A federal court in Mississippi has dismissed with prejudice a lawsuit filed by property owners against several insurers and oil companies, alleging that defendants’ activities contributed to global warming that ultimately led to conditions which caused Hurricane Katrina and the resulting damage. Comer v. Murphy Oil USA, Inc., No. 11-220 (S.D. Miss. 3/20/12).

In a prior lawsuit filed in 2005, plaintiffs alleged that byproducts oil companies released into the air led to the development and increase of global warming and that the insurers wrongfully denied insurance coverage for damages plaintiffs incurred during Hurricane Katrina. In several amendments to the complaint, plaintiffs added chemical manufacturers and mortgage, electric and coal companies as defendants.  

In 2007, the district court dismissed plaintiffs’ lawsuit, ruling that plaintiffs’ claims were non-justiciable. In 2009, the Fifth Circuit reversed in part as to the state-based claims of public and private nuisance, trespass and negligence. After the plaintiffs filed a petition for rehearing en banc, several Fifth Circuit judges were disqualified, and the appeal was dismissed due to loss of a quorum. On May 27, 2011, a number of former plaintiffs filed the present lawsuit against several oil, coal, electric, and chemical companies alleging public and private nuisance, trespass and negligence. They also sought a declaratory judgment that the Clean Air Act (CAA) did not preempt their state-law tort claims.
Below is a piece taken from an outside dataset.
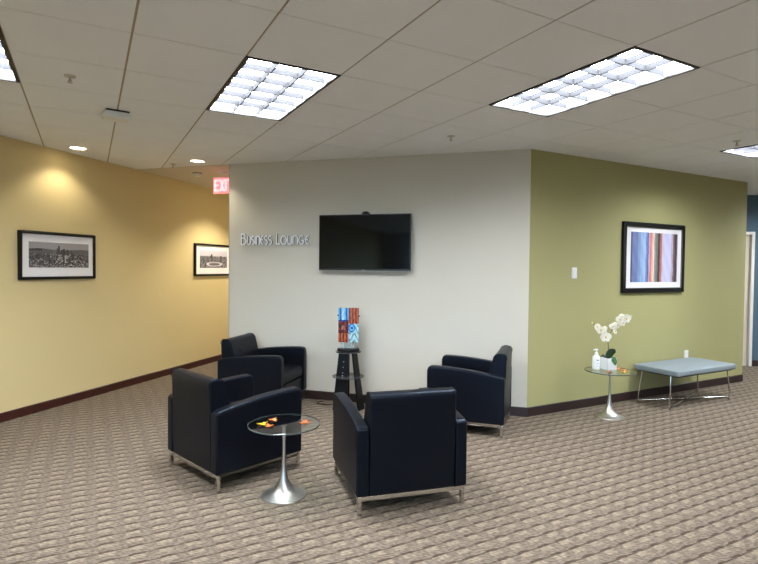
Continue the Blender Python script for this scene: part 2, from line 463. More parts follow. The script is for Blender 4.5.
def sprinkler(x, y, label, z=H):
    t = empty('fire_sprinkler', (x, y, z), 0, label, 'sprinkler', 'fire sprinklers in the ceiling')
    b = MB(); b.lathe([(0, 0), (.036, 0), (.034, -.006), (.014, -.009), (0, -.009)], 24); b.build('escutcheon', M['palegrey'], t, smooth=True)
    b = MB(); b.tube([(0, 0, -.009), (0, 0, -.035)], .006, 8)
    for s in (-1, 1): b.tube([(s * .004, 0, -.02), (s * .012, 0, -.028), (s * .004, 0, -.042)], .002, 6)
    b.build('nozzle', M['brushed'], t, smooth=True)
    b = MB(); b.lathe([(0, -.044), (.016, -.044), (.017, -.042), (0, -.041)], 16); b.build('deflector', M['brushed'], t)
sprinkler(-2.036, 3.514, 'ceiling sprinkler between the yellow wall light and white ceiling box')
sprinkler(.657, 4.987, 'ceiling sprinkler above and beside the television')
sprinkler(3.375, 5.068, 'ceiling sprinkler above the green wall near the cut-off light')
sprinkler(-2.511, 6.48, 'ceiling sprinkler between the two round downlights')

t = empty('ceiling_sensor', (-2.13, 4.32, H), YAW + .12, 'white boxy sensor hanging from a ceiling grid line', 'sensor')
b = MB(); b.box((0, 0, -.006), (.17, .15, .012)); b.build('mounting_plate', M['black'], t)
b = MB(); b.prism([(-.075, -.012), (.075, -.012), (.075, -.055), (.06, -.066), (-.06, -.066), (-.075, -.055)], 'x', -.092, .092); b.build('cover', M['plastic'], t, bevel=.006)

t = empty('smoke_detector', (-2.41, 7.05, H - .006), 0, 'small white smoke detector on the corridor ceiling', 'smoke detector')
b = MB(); b.lathe([(0, 0), (.062, 0), (.062, -.012), (0, -.012)], 28); b.build('base', M['greyplastic'], t, smooth=True)
b = MB(); b.lathe([(0, -.012), (.054, -.013), (.052, -.03), (.036, -.044), (0, -.046)], 28); b.build('cover', M['plastic'], t, smooth=True)

# exit sign, hung across the corridor
ep = Vector((-2.04, 6.98)); rzc = ang(dC)
t = empty('exit_sign', (ep.x, ep.y, H - .055), rzc, 'clear exit sign with red glowing letters hung above the corridor', 'exit sign')
b = MB(); b.box((0, 0, .038), (.16, .06, .022)); b.box((-.05, 0, .005), (.01, .01, .05)); b.box((.05, 0, .005), (.01, .01, .05)); b.box((0, 0, -.016), (.30, .02, .014)); b.build('canopy', M['plastic'], t, bevel=.003)
b = MB(); b.box((0, 0, -.125), (.31, .008, .205)); b.build('panel', M['exitface'], t)
b = MB(); b.box((-.155, 0, -.125), (.005, .012, .205)); b.build('edge_strip', M['plastic'], t)
b = MB()
zt, zb, yy0, yy1, w = -.045, -.195, -.0075, -.0045, .020
x = -.128
b.stroke([(x, zb), (x, zt)], w, yy0, yy1)
for z in (zt - .01, (zt + zb) / 2, zb + .01): b.stroke([(x, z), (x + .052, z)], w, yy0, yy1)
x = -.052
b.stroke([(x, zb), (x + .055, zt)], w, yy0 - .0003, yy1); b.stroke([(x, zt), (x + .055, zb)], w, yy0 - .0005, yy1)
x = .032; b.stroke([(x, zb), (x, zt)], w, yy0, yy1)
x = .095; b.stroke([(x, zb), (x, zt)], w, yy0, yy1); b.stroke([(x - .034, zt - .01), (x + .034, zt - .01)], w, yy0 - .0003, yy1)
b.build('lettering', M['exitred'], t)

# ------------------------------------------------------------------ television
t = empty('television', on(D, dC, 1.742, .085, 1.812), ang(dC), 'black flat screen television mounted on the cream wall', 'television')
TW, TH = 1.068, .625
b = MB(); b.box((0, .012, 0), (TW, .024, TH)); b.box((0, .035, -.05), (.8, .03, .42)); b.build('casing', M['black'], t, bevel=.003)
b = MB(); b.box((0, -.001, .006), (TW - .018, .003, TH - .032)); b.build('screen', M['screen'], t)
b = MB(); b.box((0, -.0015, -TH / 2 + .002), (TW, .004, .004)); b.build('lower_trim', M['greyplastic'], t)
b = MB(); b.box((0, .067, 0), (.30, .034, .26)); b.build('wall_bracket', M['black'], t)
b = MB(); b.box((0, -.0035, -TH / 2 + .006), (.028, .002, .006)); b.build('logo', M['led'], t)
t = empty('webcam', on(D, dC, 1.765, .075, 1.812 + TH / 2), ang(dC), 'small black camera sitting on top of the television', 'camera')
b = MB(); b.prism([(-.045, 0), (.045, 0), (.042, .014), (.022, .03), (-.022, .03), (-.042, .014)], 'y', -.03, .02); b.build('body', M['black'], t, bevel=.005)
b = MB(); b.tube([(0, -.034, .015), (0, -.028, .015)], .009, 14); b.build('lens', M['screen'], t)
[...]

The court ruled that plaintiffs lacked standing to sue, the CAA preempts the plaintiffs’ claims and the suit posed a political question that should be decided by the legislature and regulators. The court held that the Mississippi property owners cannot prove that the companies’ particular emissions caused their property damage. According to the court, “[a]t most, the plaintiffs can argue that the types of emissions released by the defendants, when combined with similar emissions released over an extended period of time by innumerable manmade and naturally-occurring sources encompassing the entire planet may have contributed to global warming, which caused sea temperatures to rise, which in turn caused glaciers and icebergs to melt, which caused sea levels to rise, which may have strengthened Hurricane Katrina, which damaged the plaintiffs’ property.”